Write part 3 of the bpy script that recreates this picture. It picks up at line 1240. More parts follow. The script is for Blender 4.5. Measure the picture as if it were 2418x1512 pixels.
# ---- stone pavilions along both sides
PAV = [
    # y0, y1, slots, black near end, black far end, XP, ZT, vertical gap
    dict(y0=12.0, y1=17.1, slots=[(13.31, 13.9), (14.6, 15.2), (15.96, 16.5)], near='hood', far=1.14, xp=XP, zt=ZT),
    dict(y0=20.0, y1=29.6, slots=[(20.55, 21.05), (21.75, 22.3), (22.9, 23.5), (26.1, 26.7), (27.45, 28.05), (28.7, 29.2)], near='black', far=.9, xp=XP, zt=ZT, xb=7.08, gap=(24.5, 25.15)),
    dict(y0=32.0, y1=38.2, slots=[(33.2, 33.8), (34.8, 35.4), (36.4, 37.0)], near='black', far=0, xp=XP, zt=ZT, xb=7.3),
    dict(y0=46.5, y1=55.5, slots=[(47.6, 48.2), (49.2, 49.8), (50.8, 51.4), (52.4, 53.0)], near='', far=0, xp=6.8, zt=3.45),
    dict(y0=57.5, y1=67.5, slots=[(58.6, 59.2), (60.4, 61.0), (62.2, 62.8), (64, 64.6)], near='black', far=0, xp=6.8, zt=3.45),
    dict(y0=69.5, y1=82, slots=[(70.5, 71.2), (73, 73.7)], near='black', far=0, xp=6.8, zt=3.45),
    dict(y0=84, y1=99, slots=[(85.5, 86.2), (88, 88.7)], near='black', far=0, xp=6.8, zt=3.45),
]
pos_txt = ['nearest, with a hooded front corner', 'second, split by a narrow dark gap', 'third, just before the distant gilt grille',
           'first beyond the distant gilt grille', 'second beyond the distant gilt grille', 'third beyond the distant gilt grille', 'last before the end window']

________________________

Give the listing again, word for word.

Write part 3 of the bpy script that recreates this picture. It picks up at line 1240. More parts follow. The script is for Blender 4.5. Measure the picture as if it were 2418x1512 pixels.
# ---- stone pavilions along both sides
PAV = [
    # y0, y1, slots, black near end, black far end, XP, ZT, vertical gap
    dict(y0=12.0, y1=17.1, slots=[(13.31, 13.9), (14.6, 15.2), (15.96, 16.5)], near='hood', far=1.14, xp=XP, zt=ZT),
    dict(y0=20.0, y1=29.6, slots=[(20.55, 21.05), (21.75, 22.3), (22.9, 23.5), (26.1, 26.7), (27.45, 28.05), (28.7, 29.2)], near='black', far=.9, xp=XP, zt=ZT, xb=7.08, gap=(24.5, 25.15)),
    dict(y0=32.0, y1=38.2, slots=[(33.2, 33.8), (34.8, 35.4), (36.4, 37.0)], near='black', far=0, xp=XP, zt=ZT, xb=7.3),
    dict(y0=46.5, y1=55.5, slots=[(47.6, 48.2), (49.2, 49.8), (50.8, 51.4), (52.4, 53.0)], near='', far=0, xp=6.8, zt=3.45),
    dict(y0=57.5, y1=67.5, slots=[(58.6, 59.2), (60.4, 61.0), (62.2, 62.8), (64, 64.6)], near='black', far=0, xp=6.8, zt=3.45),
    dict(y0=69.5, y1=82, slots=[(70.5, 71.2), (73, 73.7)], near='black', far=0, xp=6.8, zt=3.45),
    dict(y0=84, y1=99, slots=[(85.5, 86.2), (88, 88.7)], near='black', far=0, xp=6.8, zt=3.45),
]
pos_txt = ['nearest, with a hooded front corner', 'second, split by a narrow dark gap', 'third, just before the distant gilt grille',
           'first beyond the distant gilt grille', 'second beyond the distant gilt grille', 'third beyond the distant gilt grille', 'last before the end window']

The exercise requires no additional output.